● **Goal**: Copy out precisely the lines beginning at the line that contains "finishes the script." and ending at the line that contains "tag(o, 'crumpled dark", including both.

● **Information supplied**:
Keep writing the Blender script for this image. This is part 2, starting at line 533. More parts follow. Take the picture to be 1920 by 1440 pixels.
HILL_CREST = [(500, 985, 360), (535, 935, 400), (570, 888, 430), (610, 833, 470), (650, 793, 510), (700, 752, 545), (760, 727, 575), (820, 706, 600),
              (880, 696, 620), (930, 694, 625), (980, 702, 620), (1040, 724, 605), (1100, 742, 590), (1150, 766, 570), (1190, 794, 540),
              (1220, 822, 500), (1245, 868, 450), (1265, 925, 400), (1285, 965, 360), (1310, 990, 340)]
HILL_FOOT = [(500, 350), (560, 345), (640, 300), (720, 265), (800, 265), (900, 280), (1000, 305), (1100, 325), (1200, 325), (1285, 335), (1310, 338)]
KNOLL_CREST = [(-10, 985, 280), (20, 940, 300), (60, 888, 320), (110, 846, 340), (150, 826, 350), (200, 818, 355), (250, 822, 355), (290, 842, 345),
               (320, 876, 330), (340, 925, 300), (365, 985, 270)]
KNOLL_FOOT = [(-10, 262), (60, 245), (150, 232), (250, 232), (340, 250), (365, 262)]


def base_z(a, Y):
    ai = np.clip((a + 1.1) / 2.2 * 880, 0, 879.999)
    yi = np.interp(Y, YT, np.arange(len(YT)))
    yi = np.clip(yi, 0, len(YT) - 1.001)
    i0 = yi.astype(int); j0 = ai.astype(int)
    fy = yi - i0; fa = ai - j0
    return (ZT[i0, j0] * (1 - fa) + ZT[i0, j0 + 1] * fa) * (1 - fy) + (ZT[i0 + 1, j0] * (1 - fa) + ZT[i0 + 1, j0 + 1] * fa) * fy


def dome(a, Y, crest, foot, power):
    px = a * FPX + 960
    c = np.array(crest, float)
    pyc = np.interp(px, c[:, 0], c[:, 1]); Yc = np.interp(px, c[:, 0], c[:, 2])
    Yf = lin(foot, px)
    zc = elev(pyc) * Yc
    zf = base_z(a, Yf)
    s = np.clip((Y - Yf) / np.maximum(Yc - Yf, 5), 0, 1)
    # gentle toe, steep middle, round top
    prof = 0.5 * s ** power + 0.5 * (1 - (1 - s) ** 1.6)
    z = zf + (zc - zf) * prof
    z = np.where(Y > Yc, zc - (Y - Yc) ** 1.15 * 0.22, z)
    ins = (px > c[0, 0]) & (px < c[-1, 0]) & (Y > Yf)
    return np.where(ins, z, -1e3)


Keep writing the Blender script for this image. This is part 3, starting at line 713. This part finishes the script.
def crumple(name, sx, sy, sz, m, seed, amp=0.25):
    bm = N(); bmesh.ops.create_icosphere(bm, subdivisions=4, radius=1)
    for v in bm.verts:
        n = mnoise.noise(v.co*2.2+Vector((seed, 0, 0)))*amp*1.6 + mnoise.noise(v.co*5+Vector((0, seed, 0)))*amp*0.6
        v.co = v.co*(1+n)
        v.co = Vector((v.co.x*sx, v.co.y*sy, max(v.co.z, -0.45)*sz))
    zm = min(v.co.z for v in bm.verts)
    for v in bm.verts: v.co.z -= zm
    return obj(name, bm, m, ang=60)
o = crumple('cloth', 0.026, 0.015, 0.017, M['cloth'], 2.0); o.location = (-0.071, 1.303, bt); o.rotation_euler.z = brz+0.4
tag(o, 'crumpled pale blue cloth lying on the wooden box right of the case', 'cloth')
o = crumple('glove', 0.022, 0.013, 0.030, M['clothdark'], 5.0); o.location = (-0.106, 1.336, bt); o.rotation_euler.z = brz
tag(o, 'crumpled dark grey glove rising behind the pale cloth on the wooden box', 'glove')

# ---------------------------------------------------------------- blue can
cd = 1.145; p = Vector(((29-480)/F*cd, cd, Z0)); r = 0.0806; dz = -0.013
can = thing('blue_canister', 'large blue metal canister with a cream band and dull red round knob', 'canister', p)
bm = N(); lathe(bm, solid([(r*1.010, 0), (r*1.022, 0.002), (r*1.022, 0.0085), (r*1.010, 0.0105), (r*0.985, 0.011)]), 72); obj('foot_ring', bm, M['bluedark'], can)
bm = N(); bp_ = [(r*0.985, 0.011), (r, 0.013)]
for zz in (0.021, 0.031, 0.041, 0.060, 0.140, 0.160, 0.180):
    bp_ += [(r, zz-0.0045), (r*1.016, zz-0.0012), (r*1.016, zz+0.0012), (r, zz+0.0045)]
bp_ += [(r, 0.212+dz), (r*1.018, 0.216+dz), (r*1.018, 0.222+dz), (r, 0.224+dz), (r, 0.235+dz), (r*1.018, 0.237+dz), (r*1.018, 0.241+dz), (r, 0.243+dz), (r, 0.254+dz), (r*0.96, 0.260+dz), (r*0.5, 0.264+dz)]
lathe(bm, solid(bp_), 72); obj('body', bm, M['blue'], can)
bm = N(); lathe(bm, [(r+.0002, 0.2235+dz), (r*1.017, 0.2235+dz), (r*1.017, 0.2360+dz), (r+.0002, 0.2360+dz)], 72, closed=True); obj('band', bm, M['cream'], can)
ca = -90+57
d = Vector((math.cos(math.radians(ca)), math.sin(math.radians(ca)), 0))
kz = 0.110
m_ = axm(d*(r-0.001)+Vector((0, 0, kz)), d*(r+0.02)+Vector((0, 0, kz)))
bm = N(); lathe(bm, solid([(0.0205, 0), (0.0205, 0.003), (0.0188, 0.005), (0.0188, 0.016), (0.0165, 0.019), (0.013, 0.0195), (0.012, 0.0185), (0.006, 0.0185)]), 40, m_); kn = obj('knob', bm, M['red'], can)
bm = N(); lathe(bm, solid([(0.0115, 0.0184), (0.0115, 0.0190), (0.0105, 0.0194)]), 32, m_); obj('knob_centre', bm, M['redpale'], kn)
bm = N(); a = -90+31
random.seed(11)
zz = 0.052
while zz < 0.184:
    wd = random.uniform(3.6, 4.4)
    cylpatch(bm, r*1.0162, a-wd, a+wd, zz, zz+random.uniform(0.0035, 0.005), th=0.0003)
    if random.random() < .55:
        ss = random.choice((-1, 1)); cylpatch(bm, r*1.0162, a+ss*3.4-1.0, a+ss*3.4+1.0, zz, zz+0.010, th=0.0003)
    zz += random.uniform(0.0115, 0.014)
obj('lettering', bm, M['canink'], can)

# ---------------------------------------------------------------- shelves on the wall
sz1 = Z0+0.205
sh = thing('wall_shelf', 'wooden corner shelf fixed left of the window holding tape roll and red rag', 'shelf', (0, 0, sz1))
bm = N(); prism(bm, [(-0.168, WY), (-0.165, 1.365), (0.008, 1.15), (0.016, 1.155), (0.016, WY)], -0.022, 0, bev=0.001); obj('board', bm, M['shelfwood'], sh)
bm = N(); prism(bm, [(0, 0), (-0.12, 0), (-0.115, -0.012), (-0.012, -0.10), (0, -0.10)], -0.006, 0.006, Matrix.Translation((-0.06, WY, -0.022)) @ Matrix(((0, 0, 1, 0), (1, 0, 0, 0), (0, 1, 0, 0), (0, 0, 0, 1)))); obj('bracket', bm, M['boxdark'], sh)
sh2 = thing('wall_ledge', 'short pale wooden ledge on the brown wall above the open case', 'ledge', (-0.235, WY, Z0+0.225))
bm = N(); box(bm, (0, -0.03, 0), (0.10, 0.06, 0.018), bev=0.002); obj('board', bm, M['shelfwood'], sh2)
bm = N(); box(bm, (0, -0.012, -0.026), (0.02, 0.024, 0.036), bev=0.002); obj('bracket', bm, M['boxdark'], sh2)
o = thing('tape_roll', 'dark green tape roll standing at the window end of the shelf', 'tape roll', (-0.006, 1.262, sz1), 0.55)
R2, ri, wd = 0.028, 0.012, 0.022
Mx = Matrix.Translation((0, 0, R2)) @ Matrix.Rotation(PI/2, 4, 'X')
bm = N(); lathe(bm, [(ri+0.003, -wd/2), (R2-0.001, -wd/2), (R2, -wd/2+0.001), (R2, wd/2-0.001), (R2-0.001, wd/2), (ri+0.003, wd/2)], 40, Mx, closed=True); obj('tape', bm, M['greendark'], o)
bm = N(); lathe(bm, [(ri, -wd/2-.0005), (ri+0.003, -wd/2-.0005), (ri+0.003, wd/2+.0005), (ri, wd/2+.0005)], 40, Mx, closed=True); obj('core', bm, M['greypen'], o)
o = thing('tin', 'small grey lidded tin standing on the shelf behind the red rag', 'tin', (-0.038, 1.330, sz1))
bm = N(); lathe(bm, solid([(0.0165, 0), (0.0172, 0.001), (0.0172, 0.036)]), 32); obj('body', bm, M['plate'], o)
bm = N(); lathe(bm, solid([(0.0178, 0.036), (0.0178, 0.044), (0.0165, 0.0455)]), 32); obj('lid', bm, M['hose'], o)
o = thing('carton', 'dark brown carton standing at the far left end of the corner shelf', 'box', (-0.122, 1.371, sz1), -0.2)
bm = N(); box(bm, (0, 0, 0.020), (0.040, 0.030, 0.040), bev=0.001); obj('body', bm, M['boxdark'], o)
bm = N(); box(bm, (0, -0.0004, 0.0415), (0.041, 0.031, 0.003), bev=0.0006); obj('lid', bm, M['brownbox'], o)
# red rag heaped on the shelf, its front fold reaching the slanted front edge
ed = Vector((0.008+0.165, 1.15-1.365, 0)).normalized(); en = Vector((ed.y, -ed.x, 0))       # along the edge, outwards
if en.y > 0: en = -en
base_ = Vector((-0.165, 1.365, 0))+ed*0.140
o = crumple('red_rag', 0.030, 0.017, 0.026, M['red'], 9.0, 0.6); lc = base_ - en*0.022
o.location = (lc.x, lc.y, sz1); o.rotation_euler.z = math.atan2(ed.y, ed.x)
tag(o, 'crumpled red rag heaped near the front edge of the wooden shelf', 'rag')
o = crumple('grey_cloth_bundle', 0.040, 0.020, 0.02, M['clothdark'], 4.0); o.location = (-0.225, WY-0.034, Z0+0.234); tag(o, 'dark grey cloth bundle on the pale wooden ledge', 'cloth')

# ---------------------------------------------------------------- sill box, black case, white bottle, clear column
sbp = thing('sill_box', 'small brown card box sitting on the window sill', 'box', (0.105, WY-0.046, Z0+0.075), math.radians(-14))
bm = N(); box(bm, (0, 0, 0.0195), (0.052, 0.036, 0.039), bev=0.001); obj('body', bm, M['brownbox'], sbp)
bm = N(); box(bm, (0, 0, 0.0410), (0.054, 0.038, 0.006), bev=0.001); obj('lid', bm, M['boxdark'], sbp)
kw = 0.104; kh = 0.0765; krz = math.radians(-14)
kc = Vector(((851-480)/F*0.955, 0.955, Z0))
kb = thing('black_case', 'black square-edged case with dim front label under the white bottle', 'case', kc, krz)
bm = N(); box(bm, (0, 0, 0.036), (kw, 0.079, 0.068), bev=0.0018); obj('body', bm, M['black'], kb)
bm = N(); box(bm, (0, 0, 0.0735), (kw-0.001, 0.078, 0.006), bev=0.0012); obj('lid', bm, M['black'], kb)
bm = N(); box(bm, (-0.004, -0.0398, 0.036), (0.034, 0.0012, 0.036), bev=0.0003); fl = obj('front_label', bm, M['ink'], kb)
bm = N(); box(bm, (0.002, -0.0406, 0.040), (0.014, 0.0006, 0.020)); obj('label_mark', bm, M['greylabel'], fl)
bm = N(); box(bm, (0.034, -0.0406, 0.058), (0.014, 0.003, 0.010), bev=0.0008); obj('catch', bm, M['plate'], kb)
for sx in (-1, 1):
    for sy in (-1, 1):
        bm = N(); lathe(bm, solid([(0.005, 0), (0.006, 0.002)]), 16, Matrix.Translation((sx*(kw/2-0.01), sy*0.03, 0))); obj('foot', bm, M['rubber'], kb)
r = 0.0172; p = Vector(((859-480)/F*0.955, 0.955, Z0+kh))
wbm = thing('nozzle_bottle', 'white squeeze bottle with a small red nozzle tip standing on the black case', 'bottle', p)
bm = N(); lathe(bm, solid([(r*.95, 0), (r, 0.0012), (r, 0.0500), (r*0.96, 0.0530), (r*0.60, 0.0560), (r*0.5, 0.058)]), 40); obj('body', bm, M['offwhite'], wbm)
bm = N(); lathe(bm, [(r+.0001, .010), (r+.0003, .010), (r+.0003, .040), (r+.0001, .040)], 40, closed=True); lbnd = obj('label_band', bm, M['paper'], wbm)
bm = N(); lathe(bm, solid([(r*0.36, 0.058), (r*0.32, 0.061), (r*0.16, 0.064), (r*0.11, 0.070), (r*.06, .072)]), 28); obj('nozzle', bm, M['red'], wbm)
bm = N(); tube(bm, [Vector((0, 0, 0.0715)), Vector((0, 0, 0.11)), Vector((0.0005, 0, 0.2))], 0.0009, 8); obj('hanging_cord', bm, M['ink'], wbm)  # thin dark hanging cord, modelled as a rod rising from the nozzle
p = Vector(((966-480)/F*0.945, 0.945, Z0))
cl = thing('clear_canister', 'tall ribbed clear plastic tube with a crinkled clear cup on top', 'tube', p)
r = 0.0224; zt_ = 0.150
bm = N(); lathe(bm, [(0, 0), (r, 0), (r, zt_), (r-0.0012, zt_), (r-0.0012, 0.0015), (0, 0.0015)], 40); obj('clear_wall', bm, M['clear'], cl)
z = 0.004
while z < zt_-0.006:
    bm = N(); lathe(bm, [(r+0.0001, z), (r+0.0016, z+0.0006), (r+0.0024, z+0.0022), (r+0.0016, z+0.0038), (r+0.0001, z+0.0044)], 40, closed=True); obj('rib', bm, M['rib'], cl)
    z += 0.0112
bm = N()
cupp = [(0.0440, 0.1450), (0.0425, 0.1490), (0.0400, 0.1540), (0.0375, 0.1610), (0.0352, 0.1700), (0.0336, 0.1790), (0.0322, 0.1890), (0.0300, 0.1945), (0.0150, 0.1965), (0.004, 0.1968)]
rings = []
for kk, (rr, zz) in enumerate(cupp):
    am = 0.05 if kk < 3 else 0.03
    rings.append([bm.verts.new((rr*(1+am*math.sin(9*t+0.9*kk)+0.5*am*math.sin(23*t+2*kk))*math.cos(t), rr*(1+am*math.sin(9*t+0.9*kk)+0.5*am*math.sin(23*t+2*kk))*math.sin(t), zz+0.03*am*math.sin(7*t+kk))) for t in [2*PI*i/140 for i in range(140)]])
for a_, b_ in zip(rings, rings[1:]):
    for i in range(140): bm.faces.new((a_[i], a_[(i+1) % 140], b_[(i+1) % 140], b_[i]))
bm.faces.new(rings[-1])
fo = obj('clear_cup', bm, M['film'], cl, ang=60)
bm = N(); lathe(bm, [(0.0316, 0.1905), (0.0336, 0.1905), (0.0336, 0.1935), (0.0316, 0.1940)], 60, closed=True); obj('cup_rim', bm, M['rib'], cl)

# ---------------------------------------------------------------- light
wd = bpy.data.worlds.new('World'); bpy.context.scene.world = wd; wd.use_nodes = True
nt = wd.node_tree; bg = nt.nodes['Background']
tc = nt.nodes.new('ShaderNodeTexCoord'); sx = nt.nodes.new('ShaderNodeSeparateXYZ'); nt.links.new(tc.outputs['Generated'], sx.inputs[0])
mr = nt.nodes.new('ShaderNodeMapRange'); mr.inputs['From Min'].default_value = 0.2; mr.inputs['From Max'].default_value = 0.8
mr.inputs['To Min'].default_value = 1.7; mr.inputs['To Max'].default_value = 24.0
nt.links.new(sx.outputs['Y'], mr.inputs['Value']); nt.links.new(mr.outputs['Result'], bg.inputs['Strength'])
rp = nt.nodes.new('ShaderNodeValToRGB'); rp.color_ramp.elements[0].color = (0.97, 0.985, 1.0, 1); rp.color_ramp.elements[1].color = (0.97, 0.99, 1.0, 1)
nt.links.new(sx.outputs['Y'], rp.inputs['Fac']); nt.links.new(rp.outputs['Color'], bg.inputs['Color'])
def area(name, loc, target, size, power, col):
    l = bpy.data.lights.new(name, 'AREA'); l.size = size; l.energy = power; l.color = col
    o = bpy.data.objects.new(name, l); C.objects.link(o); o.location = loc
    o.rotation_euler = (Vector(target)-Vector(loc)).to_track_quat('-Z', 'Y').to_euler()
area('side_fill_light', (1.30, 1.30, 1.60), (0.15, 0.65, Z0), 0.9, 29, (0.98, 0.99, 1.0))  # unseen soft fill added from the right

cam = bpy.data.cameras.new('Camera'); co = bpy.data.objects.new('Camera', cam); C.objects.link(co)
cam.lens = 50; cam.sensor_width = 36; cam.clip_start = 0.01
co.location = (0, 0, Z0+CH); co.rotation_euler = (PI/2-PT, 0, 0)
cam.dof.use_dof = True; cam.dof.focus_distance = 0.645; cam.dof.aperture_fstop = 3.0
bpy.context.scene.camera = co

● **Solution to this exercise**:
Keep writing the Blender script for this image. This is part 3, starting at line 713. This part finishes the script.
def crumple(name, sx, sy, sz, m, seed, amp=0.25):
    bm = N(); bmesh.ops.create_icosphere(bm, subdivisions=4, radius=1)
    for v in bm.verts:
        n = mnoise.noise(v.co*2.2+Vector((seed, 0, 0)))*amp*1.6 + mnoise.noise(v.co*5+Vector((0, seed, 0)))*amp*0.6
        v.co = v.co*(1+n)
        v.co = Vector((v.co.x*sx, v.co.y*sy, max(v.co.z, -0.45)*sz))
    zm = min(v.co.z for v in bm.verts)
    for v in bm.verts: v.co.z -= zm
    return obj(name, bm, m, ang=60)
o = crumple('cloth', 0.026, 0.015, 0.017, M['cloth'], 2.0); o.location = (-0.071, 1.303, bt); o.rotation_euler.z = brz+0.4
tag(o, 'crumpled pale blue cloth lying on the wooden box right of the case', 'cloth')
o = crumple('glove', 0.022, 0.013, 0.030, M['clothdark'], 5.0); o.location = (-0.106, 1.336, bt); o.rotation_euler.z = brz
tag(o, 'crumpled dark grey glove rising behind the pale cloth on the wooden box', 'glove')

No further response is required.